* **What you have to do**: Reproduce each line exactly. Skip none.

-- BEGIN Records for the exercise --

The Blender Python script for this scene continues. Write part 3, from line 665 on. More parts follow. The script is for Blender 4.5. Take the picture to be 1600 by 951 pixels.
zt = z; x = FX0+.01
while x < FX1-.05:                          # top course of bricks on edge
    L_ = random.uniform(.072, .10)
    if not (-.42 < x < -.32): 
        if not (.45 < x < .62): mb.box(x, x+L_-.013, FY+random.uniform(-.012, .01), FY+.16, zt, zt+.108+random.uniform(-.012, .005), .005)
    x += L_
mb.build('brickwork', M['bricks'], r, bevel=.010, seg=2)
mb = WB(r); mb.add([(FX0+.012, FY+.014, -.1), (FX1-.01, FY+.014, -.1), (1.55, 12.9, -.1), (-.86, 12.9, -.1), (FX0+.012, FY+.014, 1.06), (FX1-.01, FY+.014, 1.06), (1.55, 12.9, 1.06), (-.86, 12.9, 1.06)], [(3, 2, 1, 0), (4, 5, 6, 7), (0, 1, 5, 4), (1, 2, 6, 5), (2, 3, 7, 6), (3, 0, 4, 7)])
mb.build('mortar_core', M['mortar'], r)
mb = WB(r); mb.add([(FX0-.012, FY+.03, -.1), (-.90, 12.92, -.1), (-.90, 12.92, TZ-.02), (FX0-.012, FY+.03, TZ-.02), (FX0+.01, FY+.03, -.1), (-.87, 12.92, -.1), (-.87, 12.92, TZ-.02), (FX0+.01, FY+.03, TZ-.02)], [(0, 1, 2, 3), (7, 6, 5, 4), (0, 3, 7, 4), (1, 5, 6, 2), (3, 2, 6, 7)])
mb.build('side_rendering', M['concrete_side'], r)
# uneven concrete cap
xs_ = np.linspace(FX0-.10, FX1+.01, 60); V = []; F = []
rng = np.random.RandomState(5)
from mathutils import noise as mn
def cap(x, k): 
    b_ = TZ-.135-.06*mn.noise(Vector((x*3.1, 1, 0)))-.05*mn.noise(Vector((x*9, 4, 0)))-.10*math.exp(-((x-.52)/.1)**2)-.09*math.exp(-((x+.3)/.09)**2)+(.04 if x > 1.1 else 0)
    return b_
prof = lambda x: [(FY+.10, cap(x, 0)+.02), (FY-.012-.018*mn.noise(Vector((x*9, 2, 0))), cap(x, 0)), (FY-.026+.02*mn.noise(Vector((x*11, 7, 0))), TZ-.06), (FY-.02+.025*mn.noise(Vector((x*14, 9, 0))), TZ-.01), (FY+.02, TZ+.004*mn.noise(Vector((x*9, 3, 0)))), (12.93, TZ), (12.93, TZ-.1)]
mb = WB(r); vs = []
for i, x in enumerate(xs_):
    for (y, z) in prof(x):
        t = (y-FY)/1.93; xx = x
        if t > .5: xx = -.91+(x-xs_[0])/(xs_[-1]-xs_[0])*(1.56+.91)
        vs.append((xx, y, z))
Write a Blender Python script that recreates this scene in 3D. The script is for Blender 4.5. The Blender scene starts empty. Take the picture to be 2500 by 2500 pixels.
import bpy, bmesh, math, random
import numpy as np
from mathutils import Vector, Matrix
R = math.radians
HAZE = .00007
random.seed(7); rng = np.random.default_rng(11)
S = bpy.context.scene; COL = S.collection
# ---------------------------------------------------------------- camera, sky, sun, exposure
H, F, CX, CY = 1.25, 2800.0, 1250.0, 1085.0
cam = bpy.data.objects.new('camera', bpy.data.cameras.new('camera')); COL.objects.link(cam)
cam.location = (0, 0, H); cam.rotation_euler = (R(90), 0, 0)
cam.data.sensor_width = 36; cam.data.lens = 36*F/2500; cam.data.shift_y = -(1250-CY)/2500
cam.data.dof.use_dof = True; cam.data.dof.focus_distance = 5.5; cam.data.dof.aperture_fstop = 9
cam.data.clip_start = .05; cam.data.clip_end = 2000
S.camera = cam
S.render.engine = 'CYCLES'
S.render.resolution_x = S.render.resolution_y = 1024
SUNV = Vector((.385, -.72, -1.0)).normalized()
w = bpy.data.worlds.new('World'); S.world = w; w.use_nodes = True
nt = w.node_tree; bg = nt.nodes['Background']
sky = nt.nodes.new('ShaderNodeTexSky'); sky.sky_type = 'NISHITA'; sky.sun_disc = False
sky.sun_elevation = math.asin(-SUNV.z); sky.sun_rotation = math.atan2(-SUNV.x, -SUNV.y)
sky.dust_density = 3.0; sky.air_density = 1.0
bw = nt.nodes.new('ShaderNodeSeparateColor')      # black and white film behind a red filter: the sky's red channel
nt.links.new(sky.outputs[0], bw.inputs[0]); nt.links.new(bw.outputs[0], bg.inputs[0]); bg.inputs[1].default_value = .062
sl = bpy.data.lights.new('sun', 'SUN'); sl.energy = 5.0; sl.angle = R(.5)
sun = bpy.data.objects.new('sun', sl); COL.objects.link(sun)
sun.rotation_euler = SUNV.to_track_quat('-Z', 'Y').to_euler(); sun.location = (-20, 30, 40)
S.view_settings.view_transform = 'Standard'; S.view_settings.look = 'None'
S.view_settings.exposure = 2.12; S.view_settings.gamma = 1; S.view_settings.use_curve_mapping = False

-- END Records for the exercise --

* **Solution for this problem**:
The Blender Python script for this scene continues. Write part 3, from line 665 on. More parts follow. The script is for Blender 4.5. Take the picture to be 1600 by 951 pixels.
zt = z; x = FX0+.01
while x < FX1-.05:                          # top course of bricks on edge
    L_ = random.uniform(.072, .10)
    if not (-.42 < x < -.32): 
        if not (.45 < x < .62): mb.box(x, x+L_-.013, FY+random.uniform(-.012, .01), FY+.16, zt, zt+.108+random.uniform(-.012, .005), .005)
    x += L_
mb.build('brickwork', M['bricks'], r, bevel=.010, seg=2)
mb = WB(r); mb.add([(FX0+.012, FY+.014, -.1), (FX1-.01, FY+.014, -.1), (1.55, 12.9, -.1), (-.86, 12.9, -.1), (FX0+.012, FY+.014, 1.06), (FX1-.01, FY+.014, 1.06), (1.55, 12.9, 1.06), (-.86, 12.9, 1.06)], [(3, 2, 1, 0), (4, 5, 6, 7), (0, 1, 5, 4), (1, 2, 6, 5), (2, 3, 7, 6), (3, 0, 4, 7)])
mb.build('mortar_core', M['mortar'], r)
mb = WB(r); mb.add([(FX0-.012, FY+.03, -.1), (-.90, 12.92, -.1), (-.90, 12.92, TZ-.02), (FX0-.012, FY+.03, TZ-.02), (FX0+.01, FY+.03, -.1), (-.87, 12.92, -.1), (-.87, 12.92, TZ-.02), (FX0+.01, FY+.03, TZ-.02)], [(0, 1, 2, 3), (7, 6, 5, 4), (0, 3, 7, 4), (1, 5, 6, 2), (3, 2, 6, 7)])
mb.build('side_rendering', M['concrete_side'], r)
# uneven concrete cap
xs_ = np.linspace(FX0-.10, FX1+.01, 60); V = []; F = []
rng = np.random.RandomState(5)
from mathutils import noise as mn
def cap(x, k): 
    b_ = TZ-.135-.06*mn.noise(Vector((x*3.1, 1, 0)))-.05*mn.noise(Vector((x*9, 4, 0)))-.10*math.exp(-((x-.52)/.1)**2)-.09*math.exp(-((x+.3)/.09)**2)+(.04 if x > 1.1 else 0)
    return b_
prof = lambda x: [(FY+.10, cap(x, 0)+.02), (FY-.012-.018*mn.noise(Vector((x*9, 2, 0))), cap(x, 0)), (FY-.026+.02*mn.noise(Vector((x*11, 7, 0))), TZ-.06), (FY-.02+.025*mn.noise(Vector((x*14, 9, 0))), TZ-.01), (FY+.02, TZ+.004*mn.noise(Vector((x*9, 3, 0)))), (12.93, TZ), (12.93, TZ-.1)]
mb = WB(r); vs = []
for i, x in enumerate(xs_):
    for (y, z) in prof(x):
        t = (y-FY)/1.93; xx = x
        if t > .5: xx = -.91+(x-xs_[0])/(xs_[-1]-xs_[0])*(1.56+.91)
        vs.append((xx, y, z))
Write a Blender Python script that recreates this scene in 3D. The script is for Blender 4.5. The Blender scene starts empty. Take the picture to be 2500 by 2500 pixels.
import bpy, bmesh, math, random
import numpy as np
from mathutils import Vector, Matrix
R = math.radians
HAZE = .00007
random.seed(7); rng = np.random.default_rng(11)
S = bpy.context.scene; COL = S.collection
# ---------------------------------------------------------------- camera, sky, sun, exposure
H, F, CX, CY = 1.25, 2800.0, 1250.0, 1085.0
cam = bpy.data.objects.new('camera', bpy.data.cameras.new('camera')); COL.objects.link(cam)
cam.location = (0, 0, H); cam.rotation_euler = (R(90), 0, 0)
cam.data.sensor_width = 36; cam.data.lens = 36*F/2500; cam.data.shift_y = -(1250-CY)/2500
cam.data.dof.use_dof = True; cam.data.dof.focus_distance = 5.5; cam.data.dof.aperture_fstop = 9
cam.data.clip_start = .05; cam.data.clip_end = 2000
S.camera = cam
S.render.engine = 'CYCLES'
S.render.resolution_x = S.render.resolution_y = 1024
SUNV = Vector((.385, -.72, -1.0)).normalized()
w = bpy.data.worlds.new('World'); S.world = w; w.use_nodes = True
nt = w.node_tree; bg = nt.nodes['Background']
sky = nt.nodes.new('ShaderNodeTexSky'); sky.sky_type = 'NISHITA'; sky.sun_disc = False
sky.sun_elevation = math.asin(-SUNV.z); sky.sun_rotation = math.atan2(-SUNV.x, -SUNV.y)
sky.dust_density = 3.0; sky.air_density = 1.0
bw = nt.nodes.new('ShaderNodeSeparateColor')      # black and white film behind a red filter: the sky's red channel
nt.links.new(sky.outputs[0], bw.inputs[0]); nt.links.new(bw.outputs[0], bg.inputs[0]); bg.inputs[1].default_value = .062
sl = bpy.data.lights.new('sun', 'SUN'); sl.energy = 5.0; sl.angle = R(.5)
sun = bpy.data.objects.new('sun', sl); COL.objects.link(sun)
sun.rotation_euler = SUNV.to_track_quat('-Z', 'Y').to_euler(); sun.location = (-20, 30, 40)
S.view_settings.view_transform = 'Standard'; S.view_settings.look = 'None'
S.view_settings.exposure = 2.12; S.view_settings.gamma = 1; S.view_settings.use_curve_mapping = False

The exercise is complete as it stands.